(Exercise):
Repeat the listing word for word. No pictures belong in the copy.

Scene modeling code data
⟨
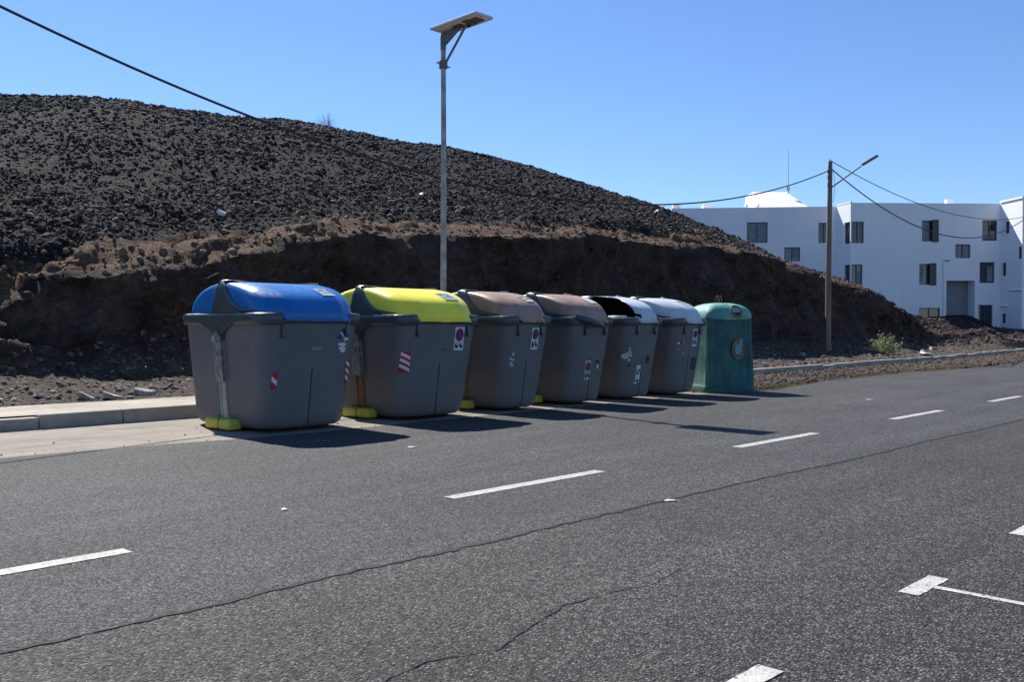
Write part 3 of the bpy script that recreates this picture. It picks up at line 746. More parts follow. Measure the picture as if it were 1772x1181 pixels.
VC = 9.97
blue = yellow = None
BW, b_blue = make_bin(True, 'blue')
b_blue.location = (6.12, VC, 0); tag(b_blue, 'wide grey bin with a glossy blue lid, nearest of the row', 'bin', 'recycling bins lined up at the kerb')
B2, b_yel = make_bin(True, 'yellow', 'rust')
b_yel.location = (8.10, VC, 0); tag(b_yel, 'wide grey bin with a bright yellow lid', 'bin', 'recycling bins lined up at the kerb')
BN, b_br1 = make_bin(False, 'brown', 'rust')
b_br1.location = (9.76, VC, 0); tag(b_br1, 'narrow grey bin with a brown lid beside the yellow-lidded bin', 'bin', 'recycling bins lined up at the kerb')
_, b_br2 = make_bin(False, 'brown', 'rust')
b_br2.location = (11.24, VC, 0); tag(b_br2, 'brown-lidded bin with its grey collar arm bent out beside the open-lidded bin', 'bin', 'recycling bins lined up at the kerb')
_, b_gr1 = make_bin(False, 'greylid')
b_gr1.location = (12.61, VC, 0); tag(b_gr1, 'pale grey-lidded bin with a large dark hole broken in its lid', 'bin', 'recycling bins lined up at the kerb')
_, b_gr2 = make_bin(False, 'greylid')
b_gr2.location = (13.98, VC, 0); tag(b_gr2, 'bin with an unbroken pale grey lid next to the green bottle bank', 'bin', 'recycling bins lined up at the kerb')
b_yel.rotation_euler.z = radians(-.6); b_br2.rotation_euler.z = radians(.8); b_gr1.rotation_euler.z = radians(-.7)
# blue bin markings
decal(BW, b_blue, 'striped_reflector', stripes(-.515, -.45, .50, .70, [.5], .14, .14), 'worn narrow reflector with one white stripe')
decal(BW, b_blue, 'striped_reflector', stripes(.475, .56, .53, .83, [.22, .5, .78], .075, .08), 'red and white reflector wrapped round the right corner')
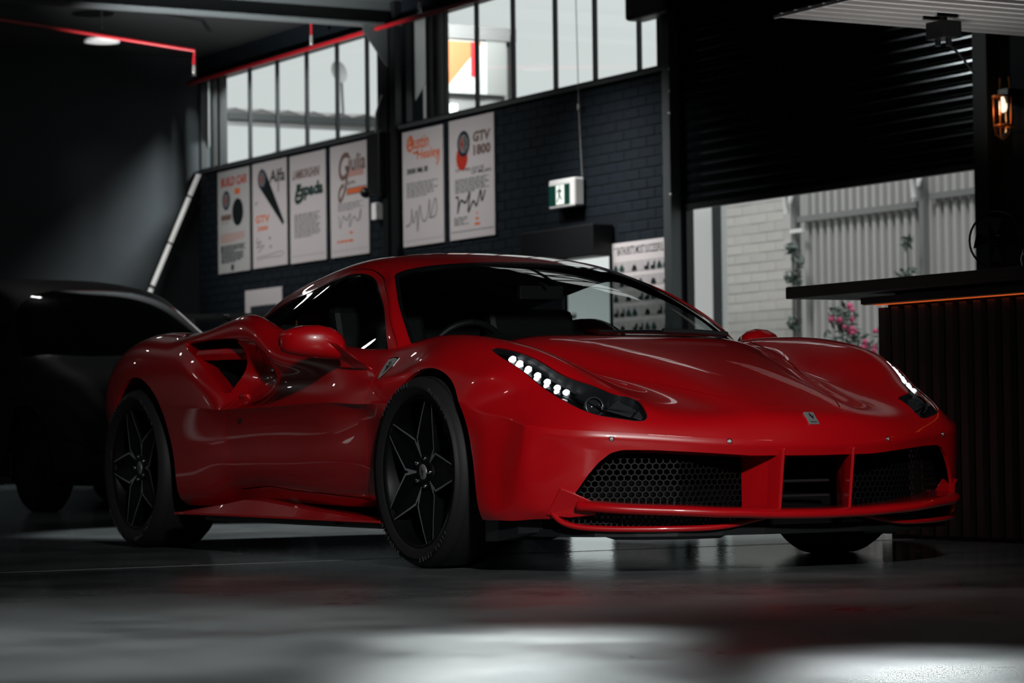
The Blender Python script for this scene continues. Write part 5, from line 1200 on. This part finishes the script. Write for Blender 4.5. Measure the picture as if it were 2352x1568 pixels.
⟩
(Task answer):
Write part 3 of the bpy script that recreates this picture. It picks up at line 746. More parts follow. Measure the picture as if it were 1772x1181 pixels.
VC = 9.97
blue = yellow = None
BW, b_blue = make_bin(True, 'blue')
b_blue.location = (6.12, VC, 0); tag(b_blue, 'wide grey bin with a glossy blue lid, nearest of the row', 'bin', 'recycling bins lined up at the kerb')
B2, b_yel = make_bin(True, 'yellow', 'rust')
b_yel.location = (8.10, VC, 0); tag(b_yel, 'wide grey bin with a bright yellow lid', 'bin', 'recycling bins lined up at the kerb')
BN, b_br1 = make_bin(False, 'brown', 'rust')
b_br1.location = (9.76, VC, 0); tag(b_br1, 'narrow grey bin with a brown lid beside the yellow-lidded bin', 'bin', 'recycling bins lined up at the kerb')
_, b_br2 = make_bin(False, 'brown', 'rust')
b_br2.location = (11.24, VC, 0); tag(b_br2, 'brown-lidded bin with its grey collar arm bent out beside the open-lidded bin', 'bin', 'recycling bins lined up at the kerb')
_, b_gr1 = make_bin(False, 'greylid')
b_gr1.location = (12.61, VC, 0); tag(b_gr1, 'pale grey-lidded bin with a large dark hole broken in its lid', 'bin', 'recycling bins lined up at the kerb')
_, b_gr2 = make_bin(False, 'greylid')
b_gr2.location = (13.98, VC, 0); tag(b_gr2, 'bin with an unbroken pale grey lid next to the green bottle bank', 'bin', 'recycling bins lined up at the kerb')
b_yel.rotation_euler.z = radians(-.6); b_br2.rotation_euler.z = radians(.8); b_gr1.rotation_euler.z = radians(-.7)
# blue bin markings
decal(BW, b_blue, 'striped_reflector', stripes(-.515, -.45, .50, .70, [.5], .14, .14), 'worn narrow reflector with one white stripe')
decal(BW, b_blue, 'striped_reflector', stripes(.475, .56, .53, .83, [.22, .5, .78], .075, .08), 'red and white reflector wrapped round the right corner')
The Blender Python script for this scene continues. Write part 5, from line 1200 on. This part finishes the script. Write for Blender 4.5. Measure the picture as if it were 2352x1568 pixels.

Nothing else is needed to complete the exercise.